Records with scene code
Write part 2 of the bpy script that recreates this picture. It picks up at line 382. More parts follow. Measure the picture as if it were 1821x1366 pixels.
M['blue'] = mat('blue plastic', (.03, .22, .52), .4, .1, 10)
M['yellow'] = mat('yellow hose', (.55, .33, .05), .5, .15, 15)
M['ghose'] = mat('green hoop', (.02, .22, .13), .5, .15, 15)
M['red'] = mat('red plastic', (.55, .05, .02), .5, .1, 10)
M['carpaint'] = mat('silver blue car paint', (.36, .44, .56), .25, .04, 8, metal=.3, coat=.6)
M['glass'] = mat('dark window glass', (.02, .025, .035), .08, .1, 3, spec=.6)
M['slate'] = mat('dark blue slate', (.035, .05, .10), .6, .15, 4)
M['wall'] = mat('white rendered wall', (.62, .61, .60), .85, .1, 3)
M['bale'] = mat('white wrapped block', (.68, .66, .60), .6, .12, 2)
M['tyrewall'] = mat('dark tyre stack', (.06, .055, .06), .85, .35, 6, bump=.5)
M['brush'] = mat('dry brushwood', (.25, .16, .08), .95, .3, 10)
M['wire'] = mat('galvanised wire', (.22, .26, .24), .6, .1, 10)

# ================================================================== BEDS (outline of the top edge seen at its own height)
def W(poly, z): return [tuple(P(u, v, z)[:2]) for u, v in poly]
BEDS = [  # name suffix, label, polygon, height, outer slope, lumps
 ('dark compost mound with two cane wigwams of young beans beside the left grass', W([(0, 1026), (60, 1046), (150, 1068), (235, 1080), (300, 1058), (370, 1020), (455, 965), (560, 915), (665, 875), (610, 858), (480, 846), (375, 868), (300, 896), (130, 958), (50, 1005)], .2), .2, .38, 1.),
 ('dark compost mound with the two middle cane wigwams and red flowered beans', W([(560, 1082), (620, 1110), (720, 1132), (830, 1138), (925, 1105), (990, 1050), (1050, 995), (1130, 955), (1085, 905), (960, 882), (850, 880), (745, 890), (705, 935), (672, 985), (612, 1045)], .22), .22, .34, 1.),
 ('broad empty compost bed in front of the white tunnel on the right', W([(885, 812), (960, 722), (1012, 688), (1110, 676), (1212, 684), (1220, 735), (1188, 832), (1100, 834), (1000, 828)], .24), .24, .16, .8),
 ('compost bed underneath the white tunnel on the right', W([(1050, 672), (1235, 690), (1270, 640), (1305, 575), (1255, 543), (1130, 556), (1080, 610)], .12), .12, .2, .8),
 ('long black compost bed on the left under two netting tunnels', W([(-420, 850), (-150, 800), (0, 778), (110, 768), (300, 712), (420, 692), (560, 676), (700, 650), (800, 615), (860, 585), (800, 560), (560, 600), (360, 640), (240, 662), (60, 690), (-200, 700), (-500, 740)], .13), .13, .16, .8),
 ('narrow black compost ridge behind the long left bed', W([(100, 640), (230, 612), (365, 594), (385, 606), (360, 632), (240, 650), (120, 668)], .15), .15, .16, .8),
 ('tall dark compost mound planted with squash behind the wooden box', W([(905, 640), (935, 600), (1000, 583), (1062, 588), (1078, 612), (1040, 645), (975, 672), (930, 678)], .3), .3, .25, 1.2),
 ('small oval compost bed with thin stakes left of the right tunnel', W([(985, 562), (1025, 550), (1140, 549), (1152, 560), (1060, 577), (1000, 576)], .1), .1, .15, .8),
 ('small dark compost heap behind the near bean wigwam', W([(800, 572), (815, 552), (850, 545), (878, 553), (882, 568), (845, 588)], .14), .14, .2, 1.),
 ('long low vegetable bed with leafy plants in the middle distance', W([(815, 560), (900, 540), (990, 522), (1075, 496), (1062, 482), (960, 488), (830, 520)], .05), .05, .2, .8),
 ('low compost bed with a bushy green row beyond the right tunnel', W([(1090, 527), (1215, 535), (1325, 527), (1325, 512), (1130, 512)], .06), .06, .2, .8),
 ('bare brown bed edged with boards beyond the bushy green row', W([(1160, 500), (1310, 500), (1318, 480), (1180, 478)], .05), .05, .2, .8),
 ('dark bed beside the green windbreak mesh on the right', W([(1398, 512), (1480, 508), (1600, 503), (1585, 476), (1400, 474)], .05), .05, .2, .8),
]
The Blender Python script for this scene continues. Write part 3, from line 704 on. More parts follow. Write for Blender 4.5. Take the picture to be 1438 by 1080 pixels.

▶ **TO BE DONE**
Copy out each line exactly as written.

▶ **SOLUTION TO THE PROBLEM**
Write part 2 of the bpy script that recreates this picture. It picks up at line 382. More parts follow. Measure the picture as if it were 1821x1366 pixels.
M['blue'] = mat('blue plastic', (.03, .22, .52), .4, .1, 10)
M['yellow'] = mat('yellow hose', (.55, .33, .05), .5, .15, 15)
M['ghose'] = mat('green hoop', (.02, .22, .13), .5, .15, 15)
M['red'] = mat('red plastic', (.55, .05, .02), .5, .1, 10)
M['carpaint'] = mat('silver blue car paint', (.36, .44, .56), .25, .04, 8, metal=.3, coat=.6)
M['glass'] = mat('dark window glass', (.02, .025, .035), .08, .1, 3, spec=.6)
M['slate'] = mat('dark blue slate', (.035, .05, .10), .6, .15, 4)
M['wall'] = mat('white rendered wall', (.62, .61, .60), .85, .1, 3)
M['bale'] = mat('white wrapped block', (.68, .66, .60), .6, .12, 2)
M['tyrewall'] = mat('dark tyre stack', (.06, .055, .06), .85, .35, 6, bump=.5)
M['brush'] = mat('dry brushwood', (.25, .16, .08), .95, .3, 10)
M['wire'] = mat('galvanised wire', (.22, .26, .24), .6, .1, 10)

# ================================================================== BEDS (outline of the top edge seen at its own height)
def W(poly, z): return [tuple(P(u, v, z)[:2]) for u, v in poly]
BEDS = [  # name suffix, label, polygon, height, outer slope, lumps
 ('dark compost mound with two cane wigwams of young beans beside the left grass', W([(0, 1026), (60, 1046), (150, 1068), (235, 1080), (300, 1058), (370, 1020), (455, 965), (560, 915), (665, 875), (610, 858), (480, 846), (375, 868), (300, 896), (130, 958), (50, 1005)], .2), .2, .38, 1.),
 ('dark compost mound with the two middle cane wigwams and red flowered beans', W([(560, 1082), (620, 1110), (720, 1132), (830, 1138), (925, 1105), (990, 1050), (1050, 995), (1130, 955), (1085, 905), (960, 882), (850, 880), (745, 890), (705, 935), (672, 985), (612, 1045)], .22), .22, .34, 1.),
 ('broad empty compost bed in front of the white tunnel on the right', W([(885, 812), (960, 722), (1012, 688), (1110, 676), (1212, 684), (1220, 735), (1188, 832), (1100, 834), (1000, 828)], .24), .24, .16, .8),
 ('compost bed underneath the white tunnel on the right', W([(1050, 672), (1235, 690), (1270, 640), (1305, 575), (1255, 543), (1130, 556), (1080, 610)], .12), .12, .2, .8),
 ('long black compost bed on the left under two netting tunnels', W([(-420, 850), (-150, 800), (0, 778), (110, 768), (300, 712), (420, 692), (560, 676), (700, 650), (800, 615), (860, 585), (800, 560), (560, 600), (360, 640), (240, 662), (60, 690), (-200, 700), (-500, 740)], .13), .13, .16, .8),
 ('narrow black compost ridge behind the long left bed', W([(100, 640), (230, 612), (365, 594), (385, 606), (360, 632), (240, 650), (120, 668)], .15), .15, .16, .8),
 ('tall dark compost mound planted with squash behind the wooden box', W([(905, 640), (935, 600), (1000, 583), (1062, 588), (1078, 612), (1040, 645), (975, 672), (930, 678)], .3), .3, .25, 1.2),
 ('small oval compost bed with thin stakes left of the right tunnel', W([(985, 562), (1025, 550), (1140, 549), (1152, 560), (1060, 577), (1000, 576)], .1), .1, .15, .8),
 ('small dark compost heap behind the near bean wigwam', W([(800, 572), (815, 552), (850, 545), (878, 553), (882, 568), (845, 588)], .14), .14, .2, 1.),
 ('long low vegetable bed with leafy plants in the middle distance', W([(815, 560), (900, 540), (990, 522), (1075, 496), (1062, 482), (960, 488), (830, 520)], .05), .05, .2, .8),
 ('low compost bed with a bushy green row beyond the right tunnel', W([(1090, 527), (1215, 535), (1325, 527), (1325, 512), (1130, 512)], .06), .06, .2, .8),
 ('bare brown bed edged with boards beyond the bushy green row', W([(1160, 500), (1310, 500), (1318, 480), (1180, 478)], .05), .05, .2, .8),
 ('dark bed beside the green windbreak mesh on the right', W([(1398, 512), (1480, 508), (1600, 503), (1585, 476), (1400, 474)], .05), .05, .2, .8),
]
The Blender Python script for this scene continues. Write part 3, from line 704 on. More parts follow. Write for Blender 4.5. Take the picture to be 1438 by 1080 pixels.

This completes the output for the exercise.